* _Input_:
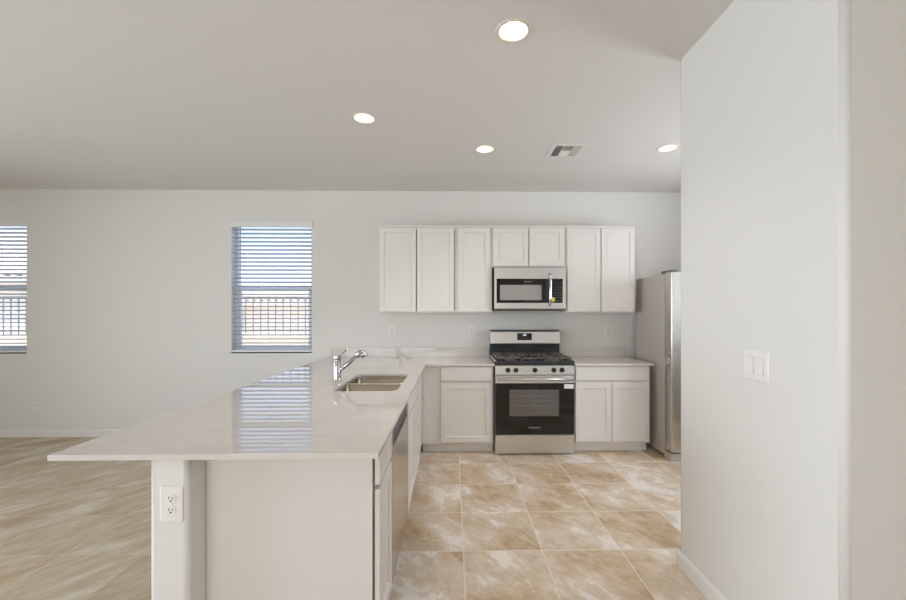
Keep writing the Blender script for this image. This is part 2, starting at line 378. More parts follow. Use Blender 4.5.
# windows
def window(n, x0, x1, z0, z1, y):
    b = MB(); fw = 0.034; d0, d1 = y+0.085, y+0.145; zm = 1.655
    b.box(x0, x0+fw, d0, d1, z0, z1).box(x1-fw, x1, d0, d1, z0, z1).box(x0+fw, x1-fw, d0, d1, z0, z0+fw).box(x0+fw, x1-fw, d0, d1, z1-fw, z1)
    r = struct(b.obj('window_%d' % n, 'vinyl', bevel=0.002))
    s = MB(); sx0, sx1 = x0+fw, x1-fw; sw = 0.03
    s.box(sx0, sx0+sw, d0-0.004, d0+0.03, z0+fw, zm+0.022).box(sx1-sw, sx1, d0-0.004, d0+0.03, z0+fw, zm+0.022)
    s.box(sx0+sw, sx1-sw, d0-0.004, d0+0.03, z0+fw, z0+fw+0.035).box(sx0+sw, sx1-sw, d0-0.006, d0+0.03, zm-0.022, zm+0.022)
    s.obj('lower_sash', 'vinyl', r, bevel=0.002)
    MB().box(sx0+sw, sx1-sw, d0+0.012, d0+0.016, z0+fw+0.035, zm-0.022).obj('lower_pane', 'window_glass', r)
    MB().box(sx0, sx1, d0+0.042, d0+0.046, zm+0.0, z1-fw).obj('upper_pane', 'window_glass', r)
    u = MB(); u.box(sx0, sx1, d0+0.032, d0+0.055, zm-0.018, zm+0.0).obj('upper_sash_rail', 'vinyl', r)
    MB().box(x0, x1, y, d0, z0-0.012, z0-0.0005).obj('window_sill', 'wall_paint', r)
    return r
# keep the sill skin inside the opening's thickness of wall
window(1, W1[0], W1[1], WZ0, WZ1, YB); window(2, W2[0], W2[1], WZ0, WZ1, YB)
# unseen openings: patio door on the left, window behind added for the fill lamp
b = MB(); fx0, fx1 = XL-0.10, XL-0.04
b.box(fx0, fx1, -1.15, -1.09, 0, 2.15).box(fx0, fx1, 1.69, 1.75, 0, 2.15).box(fx0, fx1, -1.09, 1.69, 2.09, 2.15).box(fx0, fx1, -1.09, 1.69, 0, 0.05).box(fx0, fx1, 0.26, 0.34, 0.05, 2.09)
d = struct(b.obj('door_1', 'vinyl')); MB().box(XL-0.072, XL-0.068, -1.09, 1.69, 0.05, 2.09).obj('door_pane', 'window_glass', d)
b = MB(); y0, y1 = YF-0.10, YF-0.04
b.box(-3.3, -3.25, y0, y1, 0.6, 2.3).box(0.05, 0.1, y0, y1, 0.6, 2.3).box(-3.25, 0.05, y0, y1, 2.25, 2.3).box(-3.25, 0.05, y0, y1, 0.6, 0.65).box(-1.63, -1.57, y0, y1, 0.65, 2.25)
d = struct(b.obj('window_3', 'vinyl')); MB().box(-3.25, 0.05, YF-0.072, YF-0.068, 0.65, 2.25).obj('window_pane', 'window_glass', d)

b = MB(); x0, x1 = XR+0.05, XR+0.10  # unseen alcove window, added to let the side fill lamp in
b.box(x0, x1, 2.45, 2.49, 1.1, 2.25).box(x0, x1, 3.41, 3.45, 1.1, 2.25).box(x0, x1, 2.49, 3.41, 1.1, 1.14).box(x0, x1, 2.49, 3.41, 2.21, 2.25)
d = struct(b.obj('window_4', 'vinyl')); MB().box(XR+0.073, XR+0.077, 2.49, 3.41, 1.14, 2.21).obj('window_pane', 'window_glass', d)

# blinds
def blind(x0, x1, label):
    r = thing('window_blind', label, 'blind', ((x0+x1)/2, YB+0.03, WZ0), 0, 'white slatted blinds on the back wall')
    hw = (x1-x0)/2
    MB().box(-hw+0.004, hw-0.004, -0.024, 0.03, WZ1-WZ0-0.05, WZ1-WZ0-0.004).obj('headrail', 'blind_slat', r)
    v = MB(); v.box(-hw-0.012, hw+0.012, -0.043, -0.032, WZ1-WZ0-0.060, WZ1-WZ0+0.004)
    v.box(-hw-0.012, -hw-0.002, -0.032, -0.0305, WZ1-WZ0-0.060, WZ1-WZ0+0.004).box(hw+0.002, hw+0.012, -0.032, -0.0305, WZ1-WZ0-0.060, WZ1-WZ0+0.004)
    v.box(-hw+0.02, hw-0.02, -0.033, -0.023, WZ1-WZ0-0.03, WZ1-WZ0-0.01)
    v.obj('valance', 'blind_slat', r, bevel=0.002)
    s = MB(); z = 0.055; top = WZ1-WZ0-0.07
    n = int((top-z)/0.0455)
    for k in range(n+1):
        zz = z + k*0.0455
        mt = Matrix.Translation((0, 0, zz)) @ Matrix.Rotation(math.radians(-14), 4, 'X')
        s.box(-hw+0.006, hw-0.006, -0.025, 0.025, -0.0014, 0.0014, mt)
    s.obj('slats', 'slat_vinyl', r)
    MB().box(-hw+0.004, hw-0.004, -0.026, 0.026, 0.001, 0.022).obj('bottom_rail', 'blind_slat', r, bevel=0.002)
    c = MB()
    for cx in (-hw+0.10, hw-0.10):
        for cy in (-0.0262, 0.0262): c.tube([(cx, cy, 0.02), (cx, cy, top+0.02)], 0.0009, 6)
    c.obj('ladder_cords', 'blind_slat', r)
    wd = MB(); wd.tube([(-hw+0.105, -0.046, WZ1-WZ0-0.045), (-hw+0.105, -0.0465, WZ1-WZ0-0.54)], 0.0032, 8)
    wd.tube([(-hw+0.105, -0.045, WZ1-WZ0-0.05), (-hw+0.105, -0.034, WZ1-WZ0-0.045)], 0.003, 6)
    wd.obj('tilt_wand', 'logo_grey', r)
    return r
blind(W2[0], W2[1], 'white slatted blind on the window nearest the wall cabinets')
blind(W1[0], W1[1], 'white slatted blind on the far left window, beside the floor outlet')

# ------------------------------------------------------------------ outside
struct(MB().box(-40, 20, YB+TH, 40, -0.35, -0.20).obj('ground_yard', 'ground'))
YFN = 7.0
fr = thing('yard_fence', 'iron picket fence on top of a tan block wall outside the windows', 'fence', (-6, YFN, -0.25))
FH = 5.3
MB().box(-FH, FH, 0, 0.15, 0.05, 1.255).obj('block_base', 'block_wall', fr)
for k in range(-41, 42): MB().box(k*0.128-0.007, k*0.128+0.007, 0.067, 0.083, 1.255, 1.90).obj('picket', 'fence_iron', fr)
for z in (1.32, 1.89): MB().box(-FH, FH, 0.058, 0.092, z-0.018, z+0.018).obj('rail', 'fence_iron', fr)
for k in range(-2, 2): MB().box(k*2.56+1.57, k*2.56+1.63, 0.045, 0.105, 1.255, 1.95).obj('fence_post', 'fence_iron', fr)
def house(x0, x1, y0, y1, zg, ze, zr, label, nw=0):
    r = thing('house', label, 'house', ((x0+x1)/2, y0, zg))
    hw = (x1-x0)/2; dp = y1-y0
    MB().box(-hw, hw, 0, dp, 0, ze-zg).obj('house_walls', 'stucco', r)
    t = MB(); e = 0.45; st = 34; prev = None
    # barrel tile roof: wavy front and rear slope, ridge along x
    nx = int((x1-x0+2*e)/0.075)
    for sgn in (0, 1):
        rows = []
        for j in range(st+1):
            f = j/st; y = (-e + f*(dp/2+e)) if sgn == 0 else (dp+e - f*(dp/2+e)); z = ze-zg + 0.02 + f*(zr-ze) + 0.03*(1-(j % 2))
            rows.append([t.bm.verts.new((-hw-e + i*0.075, y, z + 0.035*math.cos(i*PI/2))) for i in range(nx+1)])
        for a, c in zip(rows, rows[1:]):
            for i in range(nx):
                f_ = t.bm.faces.new((a[i], a[i+1], c[i+1], c[i])); f_.smooth = False
    rf = t.obj('house_roof', 'roof_tile', r); sd = rf.modifiers.new('thick', 'SOLIDIFY'); sd.thickness = 0.03; sd.offset = -1
    for xx in (-hw, hw-0.15): MB().prism([(0, ze-zg), (dp, ze-zg), (dp/2, zr-zg-0.12)], xx, xx+0.15, 'yz').obj('gable', 'stucco', r)
    MB().box(-hw-e, hw+e, -e-0.03, -e+0.0, ze-zg-0.16, ze-zg+0.03).obj('fascia_board', 'fascia', r)
    for k in range(nw):
        xx = -hw + (k+0.5)*(x1-x0)/nw
        MB().box(xx-0.5, xx+0.5, -0.03, 0.01, 0.95, 2.0).obj('house_window', 'grey_plastic', r)
    return r
house(-24, -9.2, 11.2, 17.0, -0.25, 2.30, 4.05, 'neighbouring house with pale tiled roof seen through the far left window')
house(-15.0, 4.0, 17.5, 24.0, -1.1, 1.85, 2.75, 'low pale house behind the fence seen through the window nearest the cabinets')

# ------------------------------------------------------------------ cabinets
def shaker(b, x0, x1, z0, z1, y=0.0, t=0.019, s=0.055, rec=0.008):
    """panelled door whose front lies at y-t and back at y"""
    f = y-t
    def ring(a, yy): return [(x0+a, yy, z0+a), (x1-a, yy, z0+a), (x1-a, yy, z1-a), (x0+a, yy, z1-a)]
    b.loft([ring(0, y), ring(0, f+0.002), ring(0.002, f), ring(s, f), ring(s+0.004, f+rec), ring(s+0.018, f+rec), ring(s+0.02, f+rec+0.0005)], smooth=False)
    return b
def slab(b, x0, x1, z0, z1, y=0.0, t=0.019):
    f = y-t
    def ring(a, yy): return [(x0+a, yy, z0+a), (x1-a, yy, z0+a), (x1-a, yy, z1-a), (x0+a, yy, z1-a)]
    return b.loft([ring(0, y), ring(0, f+0.003), ring(0.003, f)], smooth=False)
def carcass(b, w, d, z0, z1, bottom=True, top=False, stiles=(0.03, 0.03), rails=()):
    t = 0.016
    b.box(0, t, 0.019, d, z0, z1).box(w-t, w, 0.019, d, z0, z1).box(t, w-t, d-0.008, d, z0, z1)
    b.box(t, w-t, 0.019, d-0.008, z0, z0+t)
    if top: b.box(t, w-t, 0.019, d-0.008, z1-t, z1)
    b.box(0, stiles[0], 0, 0.019, z0, z1).box(w-stiles[1], w, 0, 0.019, z0, z1)
    b.box(stiles[0], w-stiles[1], 0, 0.019, z0, z0+0.03).box(stiles[0], w-stiles[1], 0, 0.019, z1-0.03, z1)
    for za, zb in rails: b.box(stiles[0], w-stiles[1], 0, 0.019, za, zb)
    return b
BZ0, BZ1 = 0.098, CT-0.0205
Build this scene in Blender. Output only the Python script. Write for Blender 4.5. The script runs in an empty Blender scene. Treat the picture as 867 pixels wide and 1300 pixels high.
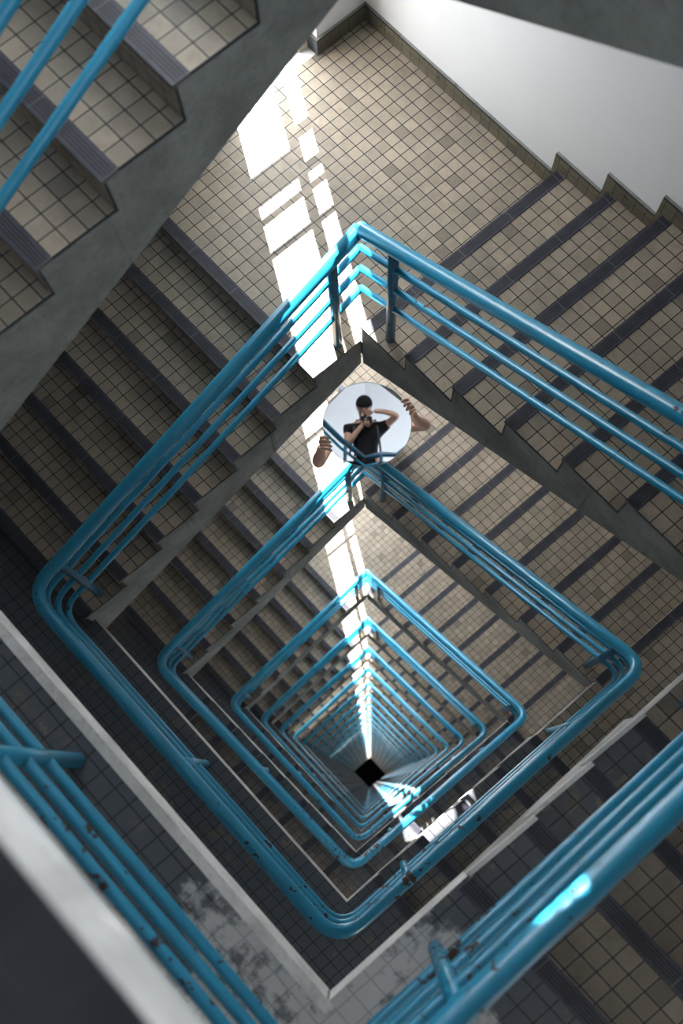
import bpy, bmesh, math, random
from mathutils import Vector, Matrix
random.seed(7)
SC = bpy.context.scene
COL = SC.collection

# ------------------------------------------------------------------ plan
# The shaft is a little out of square: plan coordinates (x along one side, y along
# the other) go to world metres through at().
SK = 0.0532766
def at(x, y, z):
    return Vector((x + y * math.sin(SK), y * math.cos(SK), z))
D = 1.874                      # window corner to far corner
WB, WR = 1.96, 2.02            # the opposite sides
XW, XE, YS, YN = -1.35, 3.22, -3.10, 1.25   # inner faces of the outer walls
OV = 0.014
TH = .16
def xe(s): return WB + (WR - WB) * s / D

SIDES = {
    'UL': lambda s, o, z: (-o, -s, z),
    'LL': lambda s, o, z: (s, -D - o, z),
    'LR': lambda s, o, z: (xe(s) + o, -D + s, z),
    'UR': lambda s, o, z: (WR - s, o, z),
}
WIDTH = {'UL': 1.35, 'LL': -YS - D, 'LR': XE - WR, 'UR': YN}

# ------------------------------------------------------------------ materials
def new_mat(name):
    m = bpy.data.materials.new(name); m.use_nodes = True
    nt = m.node_tree; b = nt.nodes['Principled BSDF']
    return m, nt, b
def N(nt, typ, **kw):
    n = nt.nodes.new(typ)
    for k, v in kw.items(): setattr(n, k, v)
    return n
def math_node(nt, op, a, b=None, c=None, clamp=False):
    n = nt.nodes.new('ShaderNodeMath'); n.operation = op; n.use_clamp = clamp
    for i, v in enumerate((a, b, c)):
        if v is None: continue
        if isinstance(v, (int, float)): n.inputs[i].default_value = v
        else: nt.links.new(v, n.inputs[i])
    return n.outputs[0]
def mixc(nt, f, a, b, mode='MIX'):
    n = nt.nodes.new('ShaderNodeMix'); n.data_type = 'RGBA'; n.blend_type = mode
    for i, v in ((0, f), (6, a), (7, b)):
        if isinstance(v, (int, float)): n.inputs[i].default_value = v
        elif isinstance(v, tuple): n.inputs[i].default_value = (*v, 1)
        else: nt.links.new(v, n.inputs[i])
    return n.outputs[2]
def noise(nt, scale, detail=4, rough=.6, vec=None, dims='3D'):
    n = N(nt, 'ShaderNodeTexNoise'); n.inputs['Scale'].default_value = scale
    n.inputs['Detail'].default_value = detail; n.inputs['Roughness'].default_value = rough
    if vec is not None: nt.links.new(vec, n.inputs['Vector'])
    return n.outputs[0]
def ramp(nt, v, lo, hi):
    n = N(nt, 'ShaderNodeMapRange'); n.interpolation_type = 'SMOOTHSTEP'
    nt.links.new(v, n.inputs['Value'])
    n.inputs['From Min'].default_value = lo; n.inputs['From Max'].default_value = hi
    return n.outputs[0]
def bump(nt, b, h, strength=.4, dist=.002):
    n = N(nt, 'ShaderNodeBump'); n.inputs['Strength'].default_value = strength
    n.inputs['Distance'].default_value = dist
    nt.links.new(h, n.inputs['Height']); nt.links.new(n.outputs[0], b.inputs['Normal'])
def world_pos(nt):
    return N(nt, 'ShaderNodeNewGeometry').outputs['Position']

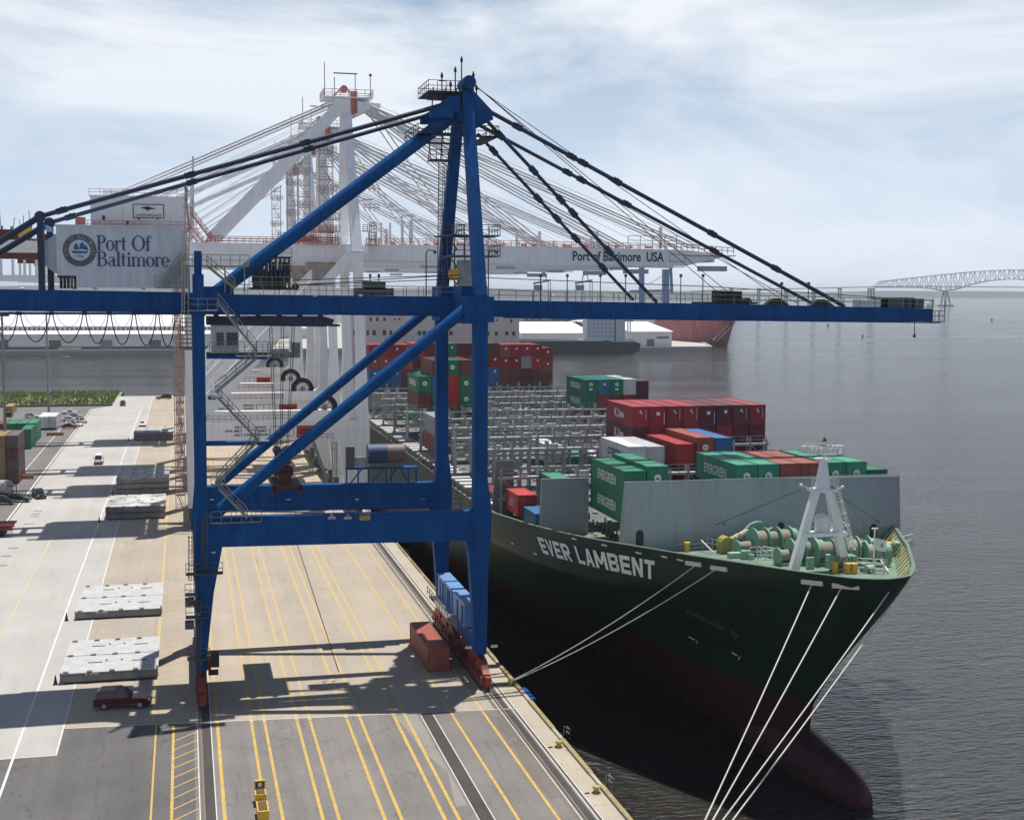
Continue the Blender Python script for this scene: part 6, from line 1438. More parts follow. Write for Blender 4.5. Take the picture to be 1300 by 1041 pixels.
# bay C: white, red, brown, blue
y = 165.2; g_ = 'mixed containers in the third bay'
for x, c, z, lg, l in ((56.3, 'white', 18.9, None, 'white container with faint lettering on its side, left of the red one'), (58.85, 'light_grey', 18.85, None, 'white topped grey container beside the lettered white one'), (63.0, 'red', 19.1, None, 'bright red container right of the white pair'), (65.8, 'rust', 19.9, 'ring', 'brown container with rust orange roof and round emblem, left of the blue one'), (68.4, 'blue', 19.8, None, 'blue container right of the orange roofed one')):
    cont(x, y, z - .1, c, l, H=2.9, logo=lg, side=('GOLD', 4.5, 1.0, NAVYTXT, .02) if c == 'white' and False else (('COSCO', 5.5, 1.0, NAVYTXT, .02) if c == 'white' else None), end_text=('18', 1.22, .35, .5, .45) if c == 'blue' else None, group=g_)
    cont(x, y, z - 3.0, ('grey', 'brown', 'maroon', 'brown', 'blue')[[56.3, 58.85, 63.0, 65.8, 68.4].index(x)], f'container under the {c} one of the mixed third bay row', H=2.9, group=g_)
for i in range(4):
    x = 71.2 + i * 2.52; cont(x, y, 13.9, ('brown', 'green', 'maroon', 'brown')[i], f'low container at the outer side of the third bay, {NTH[i]} from left', H=2.6, group=g_)
# bay D: K Line reds
y = 179.8; g_ = 'red container wall in the fourth bay'
X0 = AY(803.5, 516, y).x; ZT = AY(803.5, 516.5, y).z
for i in range(8):
    x = X0 + i * 2.56
    for t in range(4):
        c = ('dark_red', 'dark_red', 'dark_red', 'dark_red', 'maroon', 'maroon', 'brown', 'dark_red')[i] if t == 0 else ('dark_red', 'maroon')[(i + t) % 2] if i < 7 else 'maroon'
        lab = f'dark red container in the big red wall, {NTH[i]} from left, {["top", "second", "third", "lowest"][t]} tier'
        cont(x, y, ZT - 2.9 * (t + 1), c, lab, H=2.9, door=(t > 1), side=('K Line', 4.2, 1.25, WHTTXT, .03) if i == 0 else None, logo=(('slash', 'plate', 'slash', 'slash', 'plate', 'dot', 'slash', 'slash')[i]) if t == 0 else None, group=g_)
# bay H: green stacks either side
y = BAY[7]; g_ = 'stacks standing alone among the lashing bridges'
X0 = AY(742.3, 482, y).x; ZT = AY(742.3, 482, y).z
cl = ('green', 'teal', 'green', 'white', 'maroon')
for i in range(5):
    for t in range(3):
        c = cl[i] if t == 0 else (('green', 'dark_red', 'brown', 'dark_red', 'maroon')[i] if t == 1 else 'dark_red')
        cont(X0 + i * 2.54, y, ZT - 2.9 * (t + 1) - (.35 if i == 4 else 0), c, f'{c} container in the water side stack, {NTH[i]} from left, {["top", "middle", "bottom"][t]} tier'.replace('_', ' '), H=2.9, side=EV if i == 0 and t < 2 else None, logo=('ring2', 'dot', 'ring2', None, None)[i] if t == 0 else None, group=g_)
Z0 = AY(531, 478, y).z; XL = AY(531, 478, y).x
for i in range(4):
    x = XL + i * 2.54; top = Z0 + (2.9 if i > 0 else 0) ; 
    for t in range(4 if i else 3):
        z = top - 2.9 * (t + 1); c = {0: ('green', 'brown', 'green'), 1: ('brown', 'blue', 'green', 'green'), 2: ('green', 'red', 'red', 'green'), 3: ('brown', 'green', 'green', 'brown')}[i][t]
        cont(x, y, z, c, f'{c} container in the stack behind the blue legs, {NTH[i]} from left, {NTH[t]} tier down', H=2.9, side=EV if i == 0 and t == 0 else None, logo='ring' if c in ('green', 'blue') else None, group=g_)
# outboard stack by the walkway: grey over brown
y = BAY[5]; a_ = AY(529, 535, y); cont(38.9, y, a_.z - 2.9 + .4, 'grey', 'grey container on the quayside edge of the ship, over a brown one', H=2.9, group=g_); cont(38.9, y, a_.z - 5.8 + .4, 'brown', 'brown container under the grey one at the ship edge', H=2.9, group=g_)
y = BAY[4]; cont(53.5, y + .5, 15.9, 'white', 'white topped container low between lashing bridges right of the blue crane leg', H=2.6, group=g_)
y = BAY[3]; 
for i, c in enumerate(('green', 'green', 'white', 'rust', 'rust')): cont(55.5 + i * 2.52, y + 14.6, 14.2, c, f'low {c} container roof between the lashing bridges, {NTH[i]} from the left', H=2.6, group=g_)
y = BAY[2]; a_ = AY(624, 615, y); cont(38.9, y + .3, 13.0, 'maroon', 'maroon container with pink end just behind the mauve wing wall', H=2.6, group=g_)
y = BAY[1]; cont(43.9, y + 1, 16.3, 'pale_green', 'green roofed container directly left of the EVERGREEN pair', H=2.6, group=g_)
# aft wall: three high, seventeen wide, in front of the accommodation
y = BAY[11]; g_ = 'container wall in front of the white accommodation'
row0 = ['dark_red'] * 4 + ['red', 'maroon', 'green', 'green', 'maroon', 'maroon', 'green', 'brown', 'rust', 'dark_red', 'dark_red', 'dark_red', 'dark_red']
row1 = ['rust', 'rust', 'rust', 'rust', 'maroon', 'brown', 'green', 'maroon', 'brown', 'green', 'maroon', 'dark_red', 'dark_red', 'dark_red', 'grey', 'red', 'rust']
row2 = ['blue', 'blue', 'blue', 'brown', 'green', 'brown', 'brown', 'green', 'green', 'brown', 'blue', 'blue', 'brown', 'brown', 'maroon', 'brown', 'brown']
for i in range(17):
    x = 40.0 + i * 2.50; dz = (.35 if i < 4 else 0) + (-.9 if i > 15 else 0); top = 29.9 - (.25 if i < 4 else 0)
    if i > 11: top = 29.6
    if i == 16: top = 28.8
    for t in range(4):
        c = (row0, row1, row2, row2)[t][i]
        lab = f'{c.replace("_", " ")} container in the aft wall, {NTH[i]} from the left, {["top", "second", "third", "fourth"][t]} tier'
        cont(x, y, top - 2.72 * (t + 1), c, lab, H=2.7, logo=('dot' if c in ('dark_red', 'rust', 'red', 'green', 'blue') and t < 3 else None), group=g_)
# red container on the quay with a dark open frame behind it
cont(25.62, 142.5, .02, 'rust', 'red brown container standing alone on the quay lanes beside the blue crane wheels', L=12.19, H=2.6, door=True)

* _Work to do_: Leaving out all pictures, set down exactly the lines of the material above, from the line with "Build this scene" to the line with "COL = SC.collection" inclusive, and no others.

* _Solution below_:
Build this scene in Blender. Output only the Python script. Write for Blender 4.5. The script runs in an empty Blender scene. Treat the picture as 867 pixels wide and 1300 pixels high.
import bpy, bmesh, math, random
from mathutils import Vector, Matrix
random.seed(7)
SC = bpy.context.scene
COL = SC.collection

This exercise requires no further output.